Ci sono alcuni aspetti dell’esperienza della maternità che non avevo messo in conto.
Inizio da quella che forse più di tutti ho fatto fatica a pensare e poi ad accettare: la maternità non mi ha completata. Nonostante sia figlio di un grande desiderio ciò che è accaduto col suo arrivo non si è caratterizzato come un tassello mancante e nulla ha mai dovuto colmare né nella coppia né in me. Questa affermazione sembra quasi un acuto venuto male o il segno che graffia un foglio, e all’inizio di questa riflessione tale assunzione mi sembrava non aver senso, se un figlio non arriva per completare, perché arriva? Forse la risposta non ha nulla a che fare col completamento di qualcuno o di una relazione, forse lo spazio per un bambino, per un bambino desiderato, non è uno spazio vuoto ma uno spazio già completo, sufficientemente completo da poterlo accogliere.
Non lo si dovrebbe collocare emotivamente dove c’è una mancanza ma dove c’è un pieno, non dovrebbe arrivare dove non ci sono gli strumenti ma piuttosto dove c’è il giusto equipaggiamento così che egli non arrivi per i suoi genitori o per un fratello che c’è già, non è lo scopo di qualcuno, l’obiettivo di una coppia ma sono i suoi genitori, quella coppia a dover essere qualcosa per quel bambino, un pieno per lui, struttura per lui, contenitore per lui.

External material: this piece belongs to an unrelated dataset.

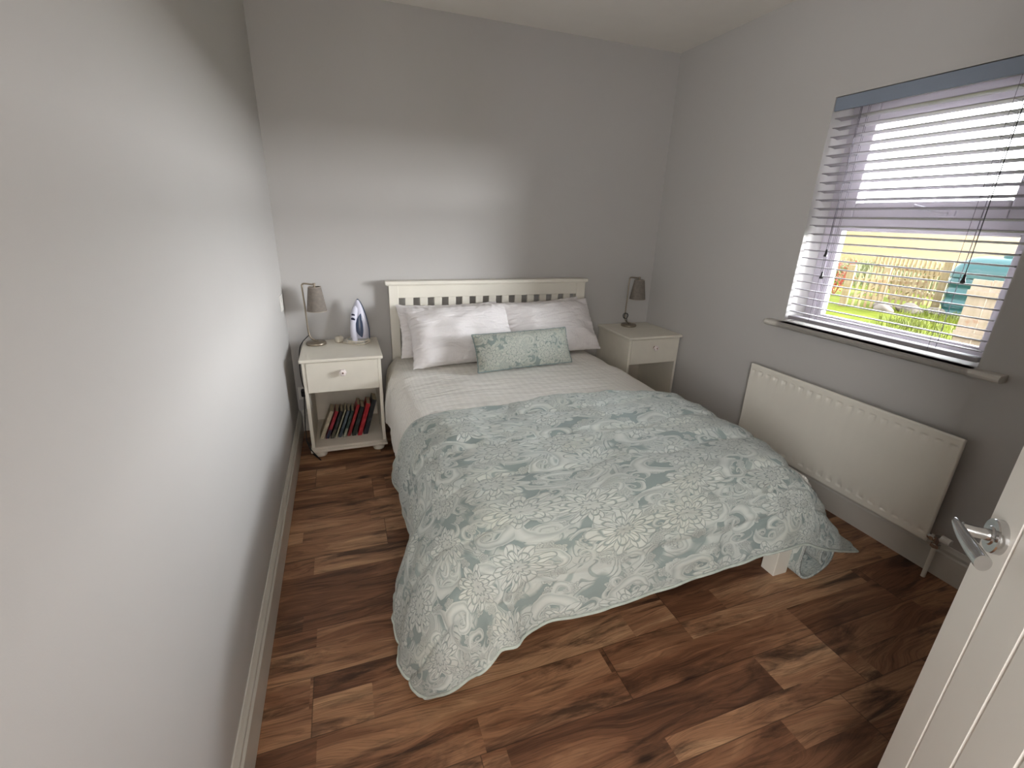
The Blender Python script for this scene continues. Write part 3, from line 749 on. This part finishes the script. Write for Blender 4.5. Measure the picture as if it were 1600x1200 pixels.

E se non completa talvolta lacera, come quella sensazione strana che a distanza di tempo alcuni vestiti che contenevano la pancia non si indossano più per troppa nostalgia, una presenza così potente che la mancanza si sente subito dal momento in cui nasce, il passaggio dentro fuori, tanto pensato tanto sconosciuto, nove mesi in cui si fa grande e i visceri piccoli, lui cresce e gli organi si schiacciano, allo stesso modo anche dopo, il tempo per sé diventa stretto. Un continuo adattamento, lutti e ricostruzioni, perdite e crescita, unità e dualità, attaccamento e distacco. Lacera la sensazione di inadeguatezza e tutto ciò che sembra intimo ma invece è brutalmente sociale, come lo sguardo dell’altro sulla coppia, che chiede quando arriverà ancor prima che sia un desiderio della coppia stessa, lo sguardo delle altre mamme, anche della propria di madre, che diventa un confronto competitivo su qualsiasi momento come il tipo di parto, l’allattamento, le skills di volta in volta acquisite dal neonato, i tempi e il dolore.
Perché accade che a un certo punto il figlio, nostro ed altrui, diventi oggetto inconsapevole di competizioni, così come il dolore legato alla maternità, come se una madre per autorizzarsi a sentirsi brava dovesse passare per due portoni, quello della sofferenza e quello delle capacità educative, e per poter capire quanto si è brave occorre il confronto, un confronto che prende le forme di una competizione. Vince chi più ha penato. E se la sofferenza non è stata abbastanza sembra quasi che ci si senta in colpa, che occorra trovare una giustificazione e anche in quel caso dimostrare, che si è state capaci di lavorare fino all’ultimo, che subito si è state con i piedi a terra, che non si ha avuto bisogno di aiuto. Esiste una ragione che giustifichi questa perdita di contatto con la dimensione del sentire? Esiste un modo per evitare di venir agganciate da questo meccanismo del dimostrare?
Ricordarsi dell’unicità del legame. Tutto ciò che accade in quella coppia madre – bambino ha a che fare con quella coppia e non con un’altra, la sintonia, gli aggiustamenti ma ancora di più la capacità della madre di soddisfare i bisogni psichici del bambino. Bion spiega che la madre recepisce i messaggi del bambino, li assorbe, li elabora e glieli restituisce in una forma a lui tollerabile e questo accade sempre, anche in assenza di parole e pianto, infatti la madre di un bambino che, per motivi neurologici o perché tracheotomizzato, non ha accesso alla parola è capace attraverso la sua esperienza di fornire a quel bambino un contenitore comunque adeguato; così lo schiocco della lingua, il tamburellare delle dita, il rumore delle lenzuola, la rotazione del capo, i movimenti oculari, la diversa manipolazione degli oggetti, verranno accolti da quella madre che li riconoscerà, come nessun altro intorno al bambino sa fare, e restituirà una risposta.